Y no estaría acaso de más decir aquí algo de esa distinción, una de las más profundas que hay, entre lo que suele llamarse pesimismo y el optimismo, confusión no menor que la que reina al distinguir el individualismo del socialismo. Apenas cabe ya darse cuenta de qué sea eso del pesimismo.

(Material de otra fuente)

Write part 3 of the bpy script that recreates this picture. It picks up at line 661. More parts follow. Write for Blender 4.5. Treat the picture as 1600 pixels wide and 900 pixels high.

Hoy precisamente acabo de leer en The Nation (número de julio 6, 1912) un editorial titulado «Un infierno dramático» (A dramatic Inferno), referente a una traducción inglesa de obras de Strindberg, y en él se empieza con estas juiciosas observaciones: «Si hubiera en el mundo un pesimismo sincero y total, sería por necesidad silencioso. La desesperación que encuentra voz es un modo social, es el grito de angustia que un hermano lanza a otro cuando van ambos tropezando por un valle de sombras que está poblado de camaradas. En su angustia atestigua que hay algo bueno en la vida, porque presume simpatía... La congoja real, la desesperación sincera, es muda y ciega; no escribe libros ni siente impulso alguno a cargar a un universo intolerable con un monumento más duradero que el bronce.» En este juicio hay, sin duda, un sofisma, porque el hombre a quien de veras le duele, llora y hasta grita, aunque esté solo y nadie le oiga, para desahogarse, si bien esto acaso provenga de hábitos sociales. Pero el león aislado en el desierto, ¿no ruge si le duele una muela? Mas aparte esto, no cabe negar el fondo d e verdad de esas reflexiones. El pesimismo que protesta y se defiende, no puede decirse que sea tal pesimismo. Y desde luego no lo es, en rigor, el que reconoce que nada debe hundirse aunque se hunda todo, y lo es el que declara que se debe hundir todo aunque no se hunda nada. El pesimismo, además, adquiere varios valores. Hay un pesimismo eudemonístico o económico, y es el que niega la dicha; le hay ético, y es el que niega el triunfo del bien moral; y le hay religioso, que es el que desespera de la finalidad humana del Universo, de que el alma individual se salve para la eternidad.